The Greater Horn of Africa
Multiple journalistic reports have come out this week detailing the impact of Sudan’s civil war on cities such as El Fasher (Darfur) and Omdurman.
On May 28, U.S. Secretary of State Antony Blinken telephoned General Abdel Fattah al-Burhan of the Sudanese Armed Forces, one of the two main factions in the war and generally recognized as the de facto official leader of Sudan.

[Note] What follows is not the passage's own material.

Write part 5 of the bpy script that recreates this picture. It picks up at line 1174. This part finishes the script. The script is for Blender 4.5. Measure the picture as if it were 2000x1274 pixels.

Blinken called for a new round of negotiations through a mechanism called the Jeddah platform - the analyst Kholood Khair is skeptical that can work right now.
Politico’s Nahal Toosi argues that U.S. Ambassador to Kenya Meg Whitman is “trying to be a different kind of U.S. ambassador.” Reading the article, though, I honestly didn’t see anything new in the approach - it’s just pro-business and cozy with the incumbent; Whitman simply happens to have a higher profile and more access than most U.S. ambassadors.
Mashriq
Liat Kozma and Wiessam Abu Ahmad, writing in Haaretz: “Why Gaza's Death Toll Is Probably Higher Than Reported.”
The former head of the Mossad, Israel’s foreign intelligence agency, allegedly threatened a chief prosecutor of the international criminal court in a series of secret meetings in which he tried to pressure her into abandoning a war crimes investigation, the Guardian can reveal.
Yossi Cohen’s covert contacts with the ICC’s then prosecutor, Fatou Bensouda, took place in the years leading up to her decision to open a formal investigation into alleged war crimes and crimes against humanity in occupied Palestinian territories.
BBC (Ar): “Qissat Imarat Sharq al-Urdun Qabla an Tusbih al-Mamlaka al-Urduniyya al-Hashimiyya [The Story of the East Jordan Emirate Before It Became the Hashemite Kingdom of Jordan].”
Christopher Phillips: “Why It Suits Jordan If Everyone Thinks It's on the Brink.”